The Police Investigations Unit intends to close its probe into an incident that saw an officer shoot dead an Arab man who allegedly “had menaced a police cruiser with a knife,” Channel 10 reported Monday, April 13. The killing of Kheir Hamdan, 22, in the northern town of Kafr Kanna last November set off days of violent demonstrations.

With support from the local Popular Committee, Kafr Kanna residents start rebuilding the demolished home in their town.

With support from the local Popular Committee, Kafr Kanna residents start rebuilding the demolished home in their town. (Photo: Al Ittihad).

Footage of the incident showed Hamdan approaching the police car and tapping on the window repeatedly with what police claimed was a knife. An officer then stepped out of the vehicle and shot Hamdan, who was then walking away from the car, from behind fatally wounding him. According to the Channel 10 report, the policeman who pulled the trigger was never questioned under caution and has continued at his post since the shooting.

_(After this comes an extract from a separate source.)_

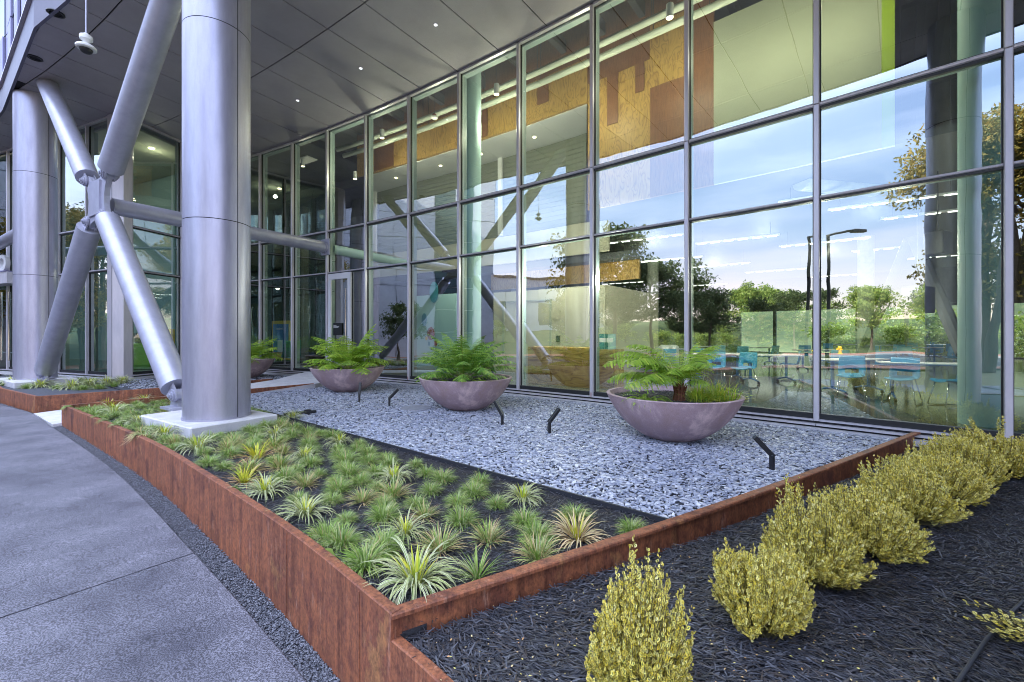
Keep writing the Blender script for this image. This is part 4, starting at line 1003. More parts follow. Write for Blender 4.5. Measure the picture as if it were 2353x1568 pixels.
# fine feathery plant in the near bowl
def blades(N, base, spread, L0, L1, w, lean, mi_w=(1.,), bend=1.1, nseg=4, stripes=False, azr=(0, 6.283), up=None):
    """arching grass blades; returns V, F, M"""
    V, Fc, Mi = [], [], []
    for k in range(N):
        az = U_(*azr); rr = spread*math.sqrt(random.random()); p = np.array([base[0]+rr*math.cos(az), base[1]+rr*math.sin(az), base[2]]); az2 = az+U_(-.5,.5)
        e = random.gauss(lean[0], lean[1]); L_ = U_(L0, L1); step = L_/nseg; bd = bend*U_(.6,1.4); side = np.array([-math.sin(az2), math.cos(az2), U_(-.3,.3)]); ww = w*U_(.7,1.2)
        mi = random.choices(range(len(mi_w)), mi_w)[0] if not stripes else 0; o = len(V)
        for i in range(nseg+1):
            t = i/nseg; wi = ww*(.75+.5*math.sin(t*math.pi))*(1-t**3) if i < nseg else 0
            if stripes: V += [p-side*wi, p-side*wi*.42, p+side*wi*.42, p+side*wi]
            else: V += [p-side*wi, p+side*wi]
            p = p+np.array([math.cos(az2)*math.cos(e), math.sin(az2)*math.cos(e), math.sin(e)])*step; e -= bd/nseg*(.5+t)
        q = 4 if stripes else 2
        for i in range(nseg):
            a = o+q*i; b = a+q
            if stripes:
                Fc += [(a, a+1, b+1, b), (a+1, a+2, b+2, b+1), (a+2, a+3, b+3, b+2)]; Mi += [0, 1, 0]
            else: Fc.append((a, a+1, b+1, b)); Mi.append(mi)
    return V, Fc, Mi
def merge(lst):
    V, Fc, Mi = [], [], []
    for v, f, m in lst: o = len(V); V += v; Fc += [tuple(i+o for i in q) for q in f]; Mi += m
    return V, Fc, Mi
v, f, m_ = merge([blades(130, (2.3+dx, 6.15+dy, zb), .12, .18, .38, .0032, (1.0,.4), (3,2), 1.6, 4) for dx, dy in ((.28,-.2),(.45,-.32),(.6,-.1),(.42,.05),(.62,-.38),(.2,-.42))])
o = np_mesh('feathery_plant', np.array(v)-np.array((2.7,5.95,zb)), f, m_, ['fern', 'sedge_yel']); o.location = (2.7,5.95,zb)
tag(o, 'low feathery grass-like plant with tan tips beside the stump in the nearest bowl', 'plant')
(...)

On Monday, residents of Kafr Kanna, located in the Lower Galilee, clashed with police as workers arrived to destroy a home that was constructed without a permit. Police used stun grenades to disperse the crowds. There were no reported injuries.

MK Dov Khenin of Hadash-Joint List condemned the reported closing of the investigation into the November shooting and the clashes over this week’s home demolition saying, in a statement issued Tuesday, that both were manifestations of an unacceptable attitude towards the Arab population in Israel. “There is a common denominator in the incidents at Kafr Kanna: A government which continues to exhibit a total lack of empathy when it comes to Arab citizens,” Khenin said. “It is time to put an end to such blatant insensitivity,” he added. “This policy is destructive and constitutes a problem for both Jews and Arabs — for anyone, in fact, with a moral compass.”

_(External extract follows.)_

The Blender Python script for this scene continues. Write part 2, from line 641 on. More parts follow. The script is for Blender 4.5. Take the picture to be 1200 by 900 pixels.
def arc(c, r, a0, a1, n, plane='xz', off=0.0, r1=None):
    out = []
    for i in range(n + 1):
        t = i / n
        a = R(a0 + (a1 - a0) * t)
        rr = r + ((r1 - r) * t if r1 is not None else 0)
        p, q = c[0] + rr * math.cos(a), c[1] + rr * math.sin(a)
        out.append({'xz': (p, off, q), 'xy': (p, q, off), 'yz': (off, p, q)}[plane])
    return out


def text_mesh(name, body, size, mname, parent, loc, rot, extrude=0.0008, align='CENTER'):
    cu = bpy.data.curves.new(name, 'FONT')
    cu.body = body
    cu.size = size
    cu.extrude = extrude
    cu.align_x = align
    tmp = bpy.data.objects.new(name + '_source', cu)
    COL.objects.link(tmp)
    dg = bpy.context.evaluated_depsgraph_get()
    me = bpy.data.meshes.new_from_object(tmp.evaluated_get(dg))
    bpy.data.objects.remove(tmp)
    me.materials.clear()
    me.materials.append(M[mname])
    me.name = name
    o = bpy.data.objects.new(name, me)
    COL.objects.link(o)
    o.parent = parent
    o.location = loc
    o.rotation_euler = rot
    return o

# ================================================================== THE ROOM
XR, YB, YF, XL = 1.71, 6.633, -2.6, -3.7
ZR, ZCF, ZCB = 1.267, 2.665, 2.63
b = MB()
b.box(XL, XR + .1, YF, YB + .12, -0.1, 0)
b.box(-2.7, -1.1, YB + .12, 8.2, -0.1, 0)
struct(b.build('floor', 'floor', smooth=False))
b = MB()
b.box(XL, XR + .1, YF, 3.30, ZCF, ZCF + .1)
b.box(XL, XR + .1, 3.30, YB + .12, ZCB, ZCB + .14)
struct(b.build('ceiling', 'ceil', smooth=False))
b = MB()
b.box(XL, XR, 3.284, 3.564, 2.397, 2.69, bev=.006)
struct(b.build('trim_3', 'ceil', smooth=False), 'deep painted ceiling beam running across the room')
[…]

MK Ayman Odeh (Hadash), head of the Joint List, spent Monday night in a protest tent set up at the site of the demolished home, which had belonged to a local resident, Tariq Khatib. Odeh said that the demolition was “typical of the situation facing our Arab society, and demonstrates the extent of the state’s racist-based discrimination in the provision of housing for Arab citizens.”